We floated the stretch from Bighorn to Red's, putting in at Bighorn at noon. It was beautiful day but the fish were NOT looking up, and we saw few rising fish. There were quite a few stoneflies about, including a couple that were on the raft with us for part of the trip, and we saw a lot of October Caddis towards 4-5 p.m. Between the three of us we landed only 3 trout of any size, the largest perhaps 14 inches and taken purely by luck while I was preoccupied with giving Sean a "crash" (literally) lesson in how to navigate a raft around submerged rocks.

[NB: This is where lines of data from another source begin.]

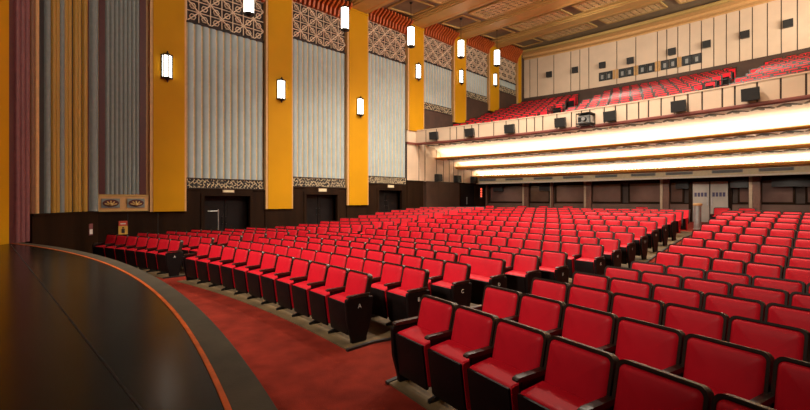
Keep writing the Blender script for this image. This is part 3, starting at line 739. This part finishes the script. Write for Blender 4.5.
for a, b in ((D0, Dm), (Dm, D1)):
    mb = MB(); mb.ring(RG+0.0, RG+0.05, e+0.01, zt-0.01, a+0.0006, b-0.0006, 3, M['doorgrey']); lf = mb.build('door_leaf', ds, label='pale grey door leaf')
    mb = MB(); c = (a+b)/2
    for q in range(4): mb.ring(RG-0.012, RG+0.0, e+1.36, e+1.58, c-0.0058+0.0030*q, c-0.0058+0.0030*q+0.0022, 1, M['navy'])
    mb.build('lettering', lf, label='dark blue lettering')
    mb = MB(); hc = Dm-0.002 if a == D0 else Dm+0.002
    mb.ring(RG-0.06, RG-0.03, e+0.9, e+1.3, hc-0.0005, hc+0.0005, 1, M['silver']); mb.ring(RG-0.04, RG, e+0.95, e+0.98, hc-0.0005, hc+0.0005, 1, M['silver']); mb.build('handle', lf)
for i, (px, w) in enumerate([(499, 0.35), (545.5, 0.35), (683, 0.30), (740.5, 0.36), (795, 0.80)]):
    a, t_ = on_arc(px, RG)
    lab = ['beside the side wall', 'between the second and third posts', 'above the litter bin', 'past the grey double doors', 'the widest one'][i]
    lab = ['black speaker up on the glazed rear wall, ' + lab][0]
    t = thing('speaker', lab, 'loudspeaker', (RG*sin(a), RG*cos(a), 2.82), -a, 'black speakers on the glazed rear wall')
    mb = MB(); mb.box(-w, w, -0.24, 0.0, -0.20, 0.20, M['speaker']); mb.build('cabinet', t)
    mb = MB(); mb.box(-w*.92, w*.92, -0.255, -0.235, -0.17, 0.17, M['black']); mb.build('grille', t)
s_, t_ = on_line(480.5, (WX+0.05, 20), (WX+0.05, 60))
ex = thing('exit_sign', 'narrow upright red lit sign in the dark rear corner', 'sign', (WX+0.05, 20+40*s_, height(193, t_)), pi/2)
mb = MB(); mb.box(-0.14, 0.14, -0.06, 0.04, -0.42, 0.42, M['black']); mb.build('housing', ex)
mb = MB()
for k in range(4): mb.box(-0.09, 0.09, -0.068, -0.058, 0.22-0.17*k, 0.34-0.17*k, M['neon'])
mb.build('lit_letters', ex)
for i, (px, py) in enumerate([(603, 182.5), (625.5, 183), (645, 182)]):
    a, t_ = on_arc(px, RG-0.5); t = thing('spot_lamp', 'tiny ceiling spot before the glazed rear wall, %s after the thick post' % ORD[i+1], 'spot lamp', ((RG-.5)*sin(a), (RG-.5)*cos(a), 3.34), -a, 'tiny spots under the balcony')
    mb = MB(); mb.lathe([(0.0, 0.02), (0.06, 0.02), (0.06, -0.12), (0.05, -0.12)], (0, 0, 0), M['iron'], 12); mb.build('can', t, 30)
    mb = MB(); mb.lathe([(0.0, -0.14), (0.04, -0.13), (0.05, -0.11), (0.0, -0.10)], (0, 0, 0), M['bulb'], 12); mb.build('bulb', t, 30)
a, t_ = on_arc(697.5, 44.0); e = elev(44.0)
bn = thing('litter_bin', 'round brass topped litter bin at the rear end of the aisle', 'litter bin', (44*sin(a), 44*cos(a), e), -a)
mb = MB(); mb.lathe([(0.0, 0.0), (0.15, 0.0), (0.16, 0.03), (0.13, 0.05), (0.13, 1.0), (0.0, 1.0)], (0, 0, 0), M['silver'], 24); mb.build('drum', bn, 40)
mb = MB(); mb.lathe([(0.13, 0.99), (0.17, 1.01), (0.17, 1.08), (0.13, 1.10), (0.10, 1.05), (0.0, 1.05)], (0, 0, 0), M['peach'], 24); mb.build('rim', bn, 40, label='pale brass rim')

# other side wall, out of the picture
mb = MB(); mb.box(XR, XR+0.3, 20, 56.0, 0, 15.2, M['cream']); mb.box(XR-0.03, XR, 20, 56, 0, 2.4, M['dado']); struct(mb, 'wall_right')

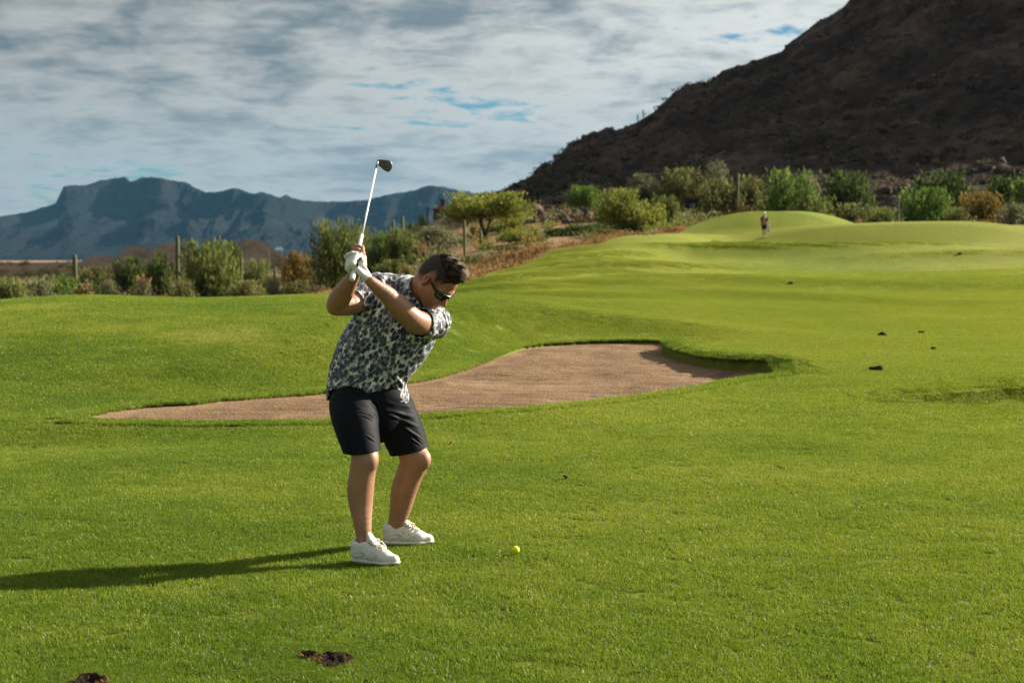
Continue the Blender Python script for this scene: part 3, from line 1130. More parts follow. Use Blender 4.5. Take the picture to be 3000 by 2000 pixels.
def palm_mask(t, uv, scale, seed, lobes):
    """palm crowns: ragged many-fingered tufts round scattered centres, each on a thin slanting trunk"""
    mp = t.n('ShaderNodeMapping', ins={'Vector': uv, 'Location': (seed * 1.37, seed * .71, 0)})
    nn = t.n('ShaderNodeTexNoise', noise_dimensions='2D', ins={'Vector': mp.outputs[0], 'Scale': scale * 2.3, 'Detail': 2.0, 'Roughness': .6})
    warp = t.n('ShaderNodeVectorMath', operation='MULTIPLY_ADD', ins={0: nn.outputs['Color'], 1: (.016, .016, 0), 2: mp.outputs[0]})
    vo = t.n('ShaderNodeTexVoronoi', voronoi_dimensions='2D', feature='F1', ins={'Vector': mp.outputs[0], 'Scale': scale, 'Randomness': .85})
    df = t.n('ShaderNodeVectorMath', operation='SUBTRACT', ins={0: warp.outputs[0], 1: vo.outputs['Position']})
    df2 = t.n('ShaderNodeVectorMath', operation='SUBTRACT', ins={0: df.outputs[0], 1: (.008, .008, 0)})
    sp = t.n('ShaderNodeSeparateXYZ', ins={0: df2.outputs[0]})
    ang_ = t.math('ARCTAN2', sp.outputs[1], sp.outputs[0])
    ln = t.n('ShaderNodeVectorMath', operation='LENGTH', ins={0: df2.outputs[0]})
    r = t.math('MULTIPLY', ln.outputs['Value'], scale)
    sc_ = t.n('ShaderNodeSeparateColor', ins={0: vo.outputs['Color']})
    a1 = t.math('ABSOLUTE', t.math('SINE', t.math('ADD', t.math('MULTIPLY', ang_, lobes), t.math('MULTIPLY', sc_.outputs[0], 6.28))))
    a2 = t.math('ABSOLUTE', t.math('SINE', t.math('ADD', t.math('MULTIPLY', ang_, lobes * .5 + 1.0), t.math('MULTIPLY', sc_.outputs[2], 6.28))))
    frond = t.math('ADD', .24, t.math('MULTIPLY', t.math('ADD', t.math('MULTIPLY', a1, .6), t.math('MULTIPLY', a2, .5)), t.math('ADD', .20, t.math('MULTIPLY', sc_.outputs[1], .34))))
    crown = t.smooth(t.math('SUBTRACT', frond, r), -.02, .05)
    tx = t.math('ABSOLUTE', t.math('ADD', t.math('MULTIPLY', sp.outputs[0], scale), t.math('MULTIPLY', sp.outputs[1], scale * .30)))
    trunk = t.math('MULTIPLY', t.math('LESS_THAN', tx, .040), t.math('LESS_THAN', sp.outputs[1], 0.0))
    return t.math('MAXIMUM', crown, trunk)


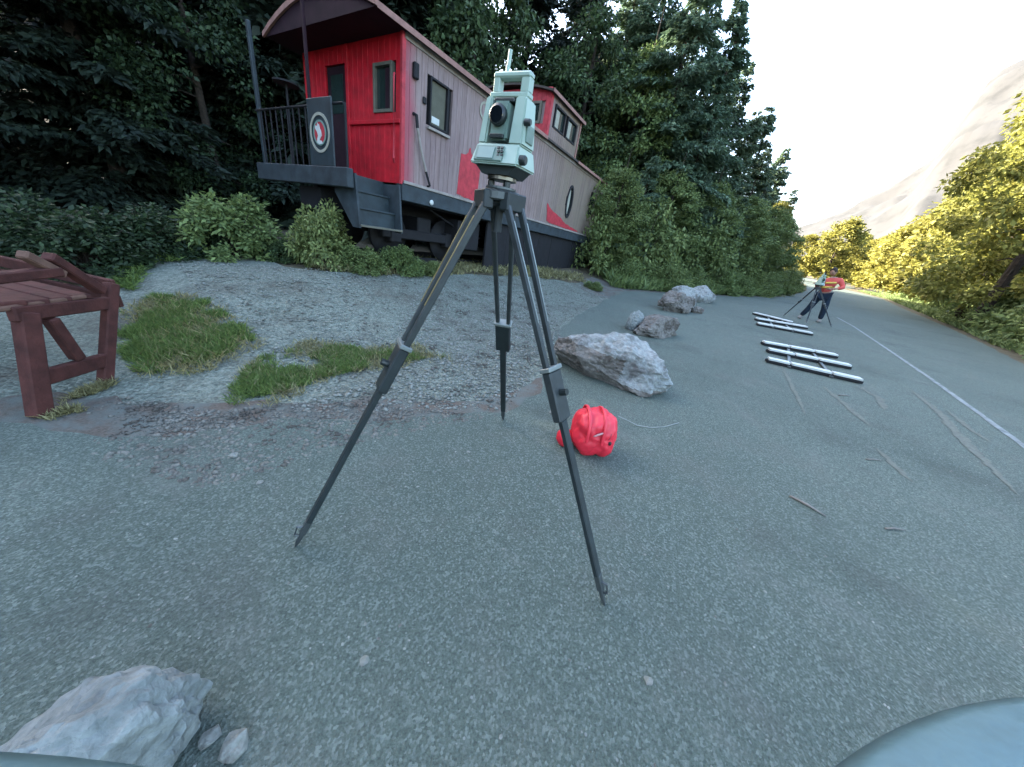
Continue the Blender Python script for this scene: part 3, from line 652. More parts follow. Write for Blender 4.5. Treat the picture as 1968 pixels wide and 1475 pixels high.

This fish hit a #8 orange stimulator that had become waterlogged and was certainly dragging something terrible. So much for the importance of presentation skills! Over the course of the day, we raised several others on Stones and Stimmys, and caught several dinks hoping for larger fish using #16 BWO's. In a sense, I guess the fish "schooled" us, though not in the way I'd hoped. Nonetheless, I did learn a few things: (1) eleven years old is NOT too young for a kid to learn how to row a drift boat. The problem now is that Sean was so good at it, I'll have to restrain myself from pulling him out of school more often! (2) You CAN learn something about flyfishing by osmosis, or at least plain observation. Ryan was nailing casts to all the right places, and getting fish up to his flies, despite having spent most of his earlier trips just watching. (3) River otters look a lot like our pet ferrets, and enjoy watching people float by. (4) the warm summer evenings full of #14 caddis appear to be over for the year. I'll miss 'em. One last lesson: as we floated past Umptanum, we stopped to cast to a couple of rising trout. A nice looking specimen rose to my #16 Elk Hair caddis, but I set the hook too late, and missed. 20 minutes waiting and several fruitless casts later, I realized that sometimes you don't get a second chance -- that you have take advantage of the moment, and if you don't, it's gone for good. Funny that a fish had to underscore that lesson, when I've got two great kids who I should've learned it from long ago.